## [Supplied information]
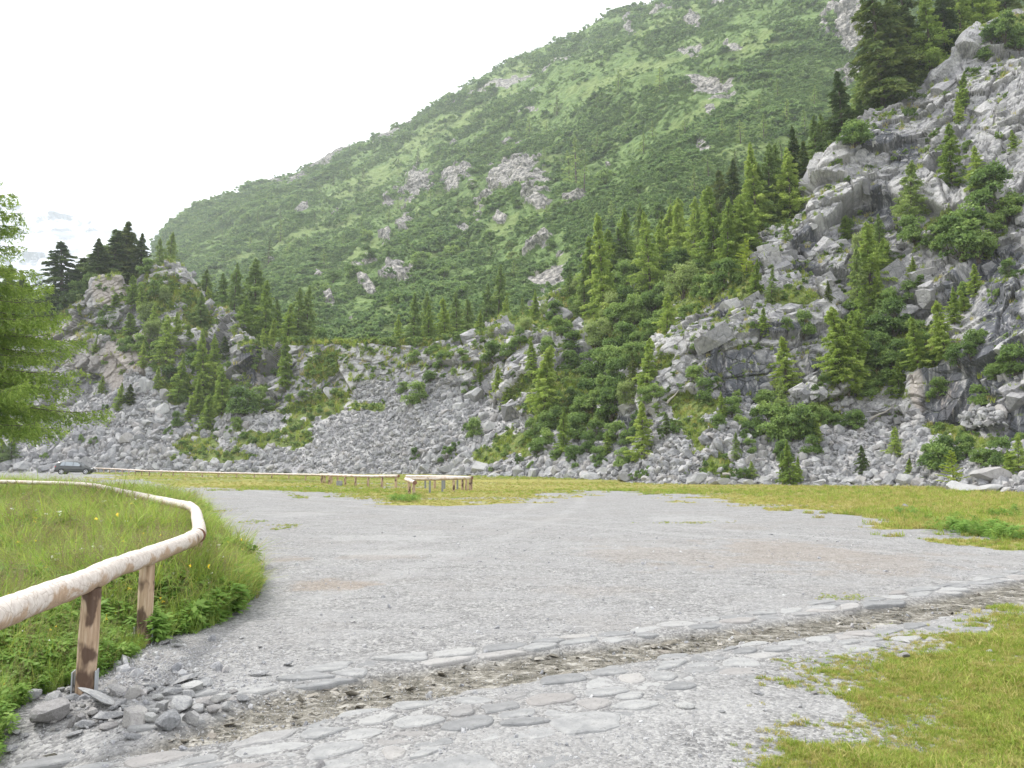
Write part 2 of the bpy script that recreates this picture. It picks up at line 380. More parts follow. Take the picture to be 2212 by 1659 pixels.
quads = np.stack([idx[:-1, :-1], idx[1:, :-1], idx[1:, 1:], idx[:-1, 1:]], -1).reshape(-1, 4)
me = mesh_np('hillside', Sd.reshape(-1, 3), quads, [M['rock']], False, {'veg': veg, 'dark': dark, 'tan': tan, 'crack_shade': crack_shade, 'blk': blk})
hillside = tag(link('hillside', me), kind='structure')
QUAD_V = Sd.reshape(-1, 3); 
bvhA = BVHTree.FromPolygons(QUAD_V.tolist(), quads.tolist())

# ================================================================== TERRAIN: mountain
MC = [  # u, knots (v,Y): foot, lower, middle, upper, skyline
 (-700, (960, 500), (950, 560), (940, 600), (930, 640), (920, 680)),
 (200,  (880, 420), (860, 480), (840, 530), (820, 580), (800, 620)),
 (330,  (700, 380), (660, 450), (610, 510), (560, 560), (535, 625)),
 (372,  (650, 360), (600, 430), (555, 490), (520, 550), (484, 620)),
 (450,  (660, 300), (590, 380), (530, 460), (480, 540), (440, 630)),
 (550,  (690, 240), (600, 320), (520, 420), (450, 520), (392, 640)),
 (650,  (730, 200), (620, 280), (520, 390), (430, 510), (362, 650)),
 (720,  (745, 175), (640, 250), (530, 360), (420, 500), (325, 650)),
 (800,  (745, 165), (640, 230), (520, 330), (400, 480), (300, 650)),
 (900,  (745, 155), (640, 215), (510, 300), (380, 450), (252, 640)),
 (1000, (745, 145), (630, 195), (500, 270), (350, 410), (185, 620)),
 (1090, (745, 135), (630, 180), (480, 250), (320, 380), (130, 600)),
 (1200, (740, 130), (620, 170), (460, 230), (280, 350), (80, 580)),
 (1300, (740, 130), (600, 160), (430, 215), (240, 320), (35, 560)),
 (1400, (740, 130), (570, 155), (400, 205), (200, 300), (0, 540)),
 (1600, (740, 135), (560, 160), (350, 200), (130, 290), (-100, 520)),
 (1900, (740, 135), (560, 160), (300, 195), (40, 280), (-260, 500)),
 (2300, (740, 135), (560, 160), (260, 190), (-60, 270), (-420, 480)),
 (3000, (740, 135), (560, 160), (240, 190), (-100, 260), (-450, 470)),
]
MU = np.array([c[0] for c in MC], float); MV = np.array([[k[0] for k in c[1:]] for c in MC], float); MY = np.array([[k[1] for k in c[1:]] for c in MC], float)
um = np.concatenate([np.linspace(-700, 300, 60, endpoint=False), np.linspace(300, 2300, 640, endpoint=False), np.linspace(2300, 3000, 50)])
nm = len(um)
KV2 = gauss1(np.stack([np.interp(um, MU, MV[:, i]) for i in range(5)], -1), 2.5); KY2 = gauss1(np.stack([np.interp(um, MU, MY[:, i]) for i in range(5)], -1), 8)
KP2 = P(um[:, None], KV2, KY2)
azm = np.stack([(um - CX) / F, np.ones(nm), np.zeros(nm)], -1)
f0 = KP2[:, 0] - azm * 30; f0[:, 2] = KP2[:, 0, 2] - 25
bk = KP2[:, 4] + azm * 120; bk[:, 2] -= 25
bk2 = KP2[:, 4] + azm * 500; bk2[:, 2] -= 260
K2 = np.concatenate([f0[:, None], KP2, bk[:, None], bk2[:, None]], 1)
seg2 = [6, 95, 120, 140, 150, 10, 6]
rows = []; tp = []
for i, n in enumerate(seg2):
    for j in range(n): rows.append(K2[:, i] * (1 - j / n) + K2[:, i + 1] * (j / n)); tp.append(i + j / n)
rows.append(K2[:, -1]); tp.append(7.0)
S2 = smooth_rows(np.stack(rows, 1), 5); NR2 = S2.shape[1]
N2 = normals(S2); N2 *= np.sign(N2[..., 2:3] + 1e-9)
T2 = np.repeat(np.array(tp)[None], nm, 0)
U2 = np.repeat(um[:, None], NR2, 1); _, V2 = proj(S2)
q1 = fbm(S2, 60, 4, 51); q2 = fbm(S2, 14, 4, 61)
# ribs and gullies that fall towards the lower left
rib = fbm(np.stack([S2[..., 0] * .9 + S2[..., 2] * .55, S2[..., 1] * .3, S2[..., 2] * .18], -1), 26, 4, 71)
MROCK = [(1125, 370, 42, 52), (1085, 385, 28, 30), (1110, 345, 26, 26), (975, 380, 26, 26), (1010, 375, 14, 20), (900, 395, 34, 28, 20), (872, 475, 13, 34), (1002, 492, 10, 10), (1031, 465, 8, 14), (1165, 522, 28, 13, 20), (855, 600, 30, 34), (880, 625, 18, 14),
 (800, 583, 26, 8), (1245, 430, 28, 14), (1165, 435, 22, 12, 15), (1050, 430, 20, 12, 20), (840, 515, 16, 14), (660, 470, 14, 10, 20), (735, 465, 14, 10), (835, 430, 10, 16), (1080, 470, 12, 8),
 (1840, 40, 42, 60), (1865, 125, 60, 30, 15), (1900, 160, 50, 16, 20), (1360, 60, 14, 22), (1430, 30, 22, 10, 30), (1500, 55, 16, 14), (1575, 100, 22, 12), (1560, 20, 18, 8), (1780, 60, 14, 14),
 (640, 380, 26, 7, 18), (700, 345, 30, 8, 20), (590, 385, 20, 8, 15), (740, 325, 26, 6, 15), (630, 400, 24, 6, 15), (840, 295, 34, 6, 26), (880, 270, 20, 4, 28), (720, 670, 12, 12), (800, 640, 16, 8), (1210, 545, 12, 8), (690, 600, 8, 8), (590, 575, 8, 12), (1265, 570, 8, 5), (760, 690, 8, 8), (980, 310, 10, 5), (1035, 305, 8, 4), (1300, 330, 8, 4), (1160, 330, 10, 4)]
MSCREE = [(1525, 180, 56, 22), (1520, 322, 20, 36, -15), (1185, 605, 70, 28, 15), (1080, 185, 90, 10, 22), (1200, 125, 50, 9, 22), (1480, 98, 28, 7, 10), (1150, 245, 36, 4, 12), (1210, 75, 40, 6, 24), (1400, 20, 30, 8, 25), (1120, 205, 40, 6, 20), (1535, 235, 14, 12)]
MDRY = [(1000, 260, 160, 18, 28), (1180, 330, 120, 14, 22), (1350, 160, 160, 18, 24), (820, 380, 110, 12, 26), (1450, 420, 100, 14, 16), (1100, 480, 70, 14, 24), (640, 520, 90, 14, 26), (1650, 90, 80, 14, 16), (1430, 60, 110, 14, 25), (1100, 160, 110, 12, 24), (760, 560, 90, 12, 30), (830, 700, 60, 20, 20), (900, 430, 60, 14, 20), (1000, 440, 80, 18, 20), (750, 480, 60, 10, 25), (960, 540, 60, 20, 15), (500, 560, 60, 8, 20), (1300, 100, 80, 14, 22), (1560, 230, 90, 14, 10), (1640, 330, 80, 14, 14), (860, 720, 120, 12, 8), (1240, 560, 60, 14, 15), (1350, 250, 60, 8, 20)]
q3_ = q2 + fbm(S2, 5, 3, 66)
rk2 = blobs(MROCK, U2, V2, q3_, .9); sc2 = blobs(MSCREE, U2, V2, q3_, .9); dry2 = blobs(MDRY, U2, V2, q3_, 1.3)
m1, f1_ = blocks(S2 @ rot.T, (26, 30, 14), 501, 1.0); m2, f2_ = blocks(S2 @ rot.T, (9, 10, 6), 601, 1.0); m3, f3_ = blocks(S2 @ rot.T, (3.5, 3.5, 2.4), 701, .9)
vis = sst(T2, .9, 1.1)
bumps = np.abs(fbm(S2, 7, 3, 81))
d2 = vis * (5 * q1 + 7 * rib + 2.0 * q2 + (1 - rk2) * 2.0 * bumps) + rk2 * (2.0 + 2.0 * m1 + 1.6 * m2 + .8 * m3) + sc2 * (.6 * m3)
sky_f = 1 - .6 * sst(T2, 4.6, 5.0)
S2d = S2 + N2 * (d2 * sky_f)[..., None]
v2 = np.clip(1 - 1.1 * np.maximum(rk2, sc2), 0, 1)
def mat_mountain():
    t = NT('mountain'); p = t.pos()
    n = t.noise(p, .5, 6, .7); nb = t.noise(p, .12, 5, .65); b = t.voro(p, .35, 'F1')
    g = t.ramp(t.math('ADD', t.math('MULTIPLY', n, .6), t.math('MULTIPLY', nb, .4)), [(.36, (.085, .14, .05)), (.5, (.13, .195, .065)), (.62, (.185, .25, .085))])
    g = t.mix(t.math('MULTIPLY', t.attr('dry'), .45), g, (.225, .27, .10))
    r = t.ramp(t.noise(p, .8, 6, .7), [(.36, (.07, .07, .068)), (.5, (.25, .238, .22)), (.62, (.50, .465, .42))])
    st = t.noise(t.mp(p, (.5, .5, .12)), 1.0, 4, .6); r = t.mix(t.math('MULTIPLY', t.step(st, .5, .64), .5), r, (.15, .15, .15))
    k = t.step(t.math('ADD', t.attr('veg'), t.math('MULTIPLY', t.math('SUBTRACT', t.noise(p, .6, 6, .75), .5), 1.6)), .38, .56)
    return t.surf(t.mix(k, r, g), .95, t.bump(t.math('ADD', n, b), 1.2, .8), spec=.1)
M['mountain'] = mat_mountain()
idx2 = np.arange(nm * NR2).reshape(nm, NR2)
quads2 = np.stack([idx2[:-1, :-1], idx2[1:, :-1], idx2[1:, 1:], idx2[:-1, 1:]], -1).reshape(-1, 4)
mountain = tag(link('mountain', mesh_np('mountain', S2d.reshape(-1, 3), quads2, [M['mountain']], False, {'veg': v2, 'dry': dry2})), kind='structure')
bvhB = BVHTree.FromPolygons(S2d.reshape(-1, 3).tolist(), quads2.tolist())

# ---- far snowy massif behind the knoll
us = np.linspace(-900, 900, 260); sky = np.interp(us, [-900, -300, 0, 90, 170, 260, 330, 450, 600, 900], [360, 400, 438, 448, 470, 492, 500, 540, 600, 680])
nr3 = 120; vt = np.linspace(0, 1, nr3)
V3 = 760 * (1 - vt)[None] + sky[:, None] * vt[None]; Y3 = 1050 + 450 * vt[None] ** 1.0 + 0 * V3
S3 = P(us[:, None], V3, Y3)
d3 = 45 * fbm(S3, 210, 5, 91); bb, _ = blocks(S3, (80, 100, 45), 911, 1.0); d3 = (d3 + 13 * bb) * (1 - .5 * vt[None] ** 6)
S3 = S3 + np.array([.0, -.75, .65]) * d3[..., None]
bk3 = S3[:, -1:] + np.array([0, 400, -300.]); S3 = np.concatenate([S3, bk3], 1)
id3 = np.arange(S3.shape[0] * S3.shape[1]).reshape(S3.shape[:2])
q3 = np.stack([id3[:-1, :-1], id3[1:, :-1], id3[1:, 1:], id3[:-1, 1:]], -1).reshape(-1, 4)
t = NT('snow_and_rock'); p = t.pos()
k = t.step(t.math('ADD', t.noise(p, .017, 7, .68), t.math('MULTIPLY', t.n('NewGeometry').outputs['Normal'], 0.0)),   .47, .56)
t.surf(t.mix(k, (.78, .79, .82), (.30, .32, .35)), .8, t.bump(t.noise(p, .01, 6, .7), 20, .6))
tag(link('snowy_mountain', mesh_np('snowy_mountain', S3.reshape(-1, 3), q3, [t.m], False)), kind='structure')


# ================================================================== GROUND
rr = np.exp(np.linspace(math.log(1.5), math.log(126), 760)); aa = np.radians(np.linspace(-62, 62, 1100))
aa = np.concatenate([np.radians(np.linspace(-70, -36, 60, endpoint=False)), np.radians(np.linspace(-36, 36, 1000, endpoint=False)), np.radians(np.linspace(36, 70, 60))])
GX = rr[None] * np.sin(aa)[:, None]; GY = rr[None] * np.cos(aa)[:, None]; GP = np.stack([GX, GY, 0 * GX], -1)
def inpoly(U, V, poly):
    poly = np.array(poly, float); c = np.zeros(U.shape, bool); x0, y0 = poly[-1]
    for x1, y1 in poly:
        if y0 != y1:
            m = ((y0 > V) != (y1 > V)) & (U < (x1 - x0) * (V - y0) / (y1 - y0) + x0); c ^= m
        x0, y0 = x1, y1
    return c
def wpoly(pts): return G([p[0] for p in pts], [p[1] for p in pts])[:, :2]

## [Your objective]
Your task is to return the lines above, from the first one up to and including the line containing "bvhA = BVHTree.FromPolygons(QUAD_V.tolist(), quads.tolist())", minus any pictures.

## [Result below]
Write part 2 of the bpy script that recreates this picture. It picks up at line 380. More parts follow. Take the picture to be 2212 by 1659 pixels.
quads = np.stack([idx[:-1, :-1], idx[1:, :-1], idx[1:, 1:], idx[:-1, 1:]], -1).reshape(-1, 4)
me = mesh_np('hillside', Sd.reshape(-1, 3), quads, [M['rock']], False, {'veg': veg, 'dark': dark, 'tan': tan, 'crack_shade': crack_shade, 'blk': blk})
hillside = tag(link('hillside', me), kind='structure')
QUAD_V = Sd.reshape(-1, 3); 
bvhA = BVHTree.FromPolygons(QUAD_V.tolist(), quads.tolist())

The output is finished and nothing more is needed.